Cette stratégie représente une tentative audacieuse de s’intégrer encore plus profondément dans les environnements sociaux où les consommateurs passent beaucoup de temps. Pour Amazon, il s’agit d’un moyen de capter l’attention des utilisateurs avant même qu’ils ne pensent à se rendre sur le site de l’entreprise.
Les risques et défis de cette stratégie hybride
Malgré les promesses de « Project Handshake », cette initiative comporte également des risques non négligeables. Premièrement, en s’ouvrant davantage aux réseaux sociaux, Amazon pourrait voir sa propre division publicitaire affectée. Actuellement, la publicité représente environ 40 milliards de dollars de revenus annuels pour l’entreprise. En externalisant certaines de ses publicités vers des plateformes concurrentes, Amazon pourrait réduire sa domination dans ce secteur crucial.
Deuxièmement, cette collaboration pourrait intensifier la concurrence avec des entreprises comme Meta et TikTok, qui développent elles aussi leurs propres capacités de commerce électronique. Si ces plateformes réussissent à capter une partie significative des ventes réalisées via « Project Handshake », Amazon pourrait se retrouver dans une position où elle alimente la croissance de ses concurrents.
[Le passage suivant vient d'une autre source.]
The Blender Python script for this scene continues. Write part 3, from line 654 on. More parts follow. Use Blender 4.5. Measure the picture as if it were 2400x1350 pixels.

Conclusion : Un pari risqué mais potentiellement payant
L’initiative « Project Handshake » représente un pari audacieux pour Amazon. En choisissant de s’allier avec certains de ses plus grands concurrents, Amazon tente de s’adapter à un paysage numérique en pleine mutation. Si cette stratégie s’avère payante, elle pourrait permettre à Amazon de conquérir de nouveaux marchés et de rester un leader dans le commerce en ligne. Mais le succès de cette initiative dépendra de la capacité d’Amazon à gérer les risques associés à cette stratégie hybride.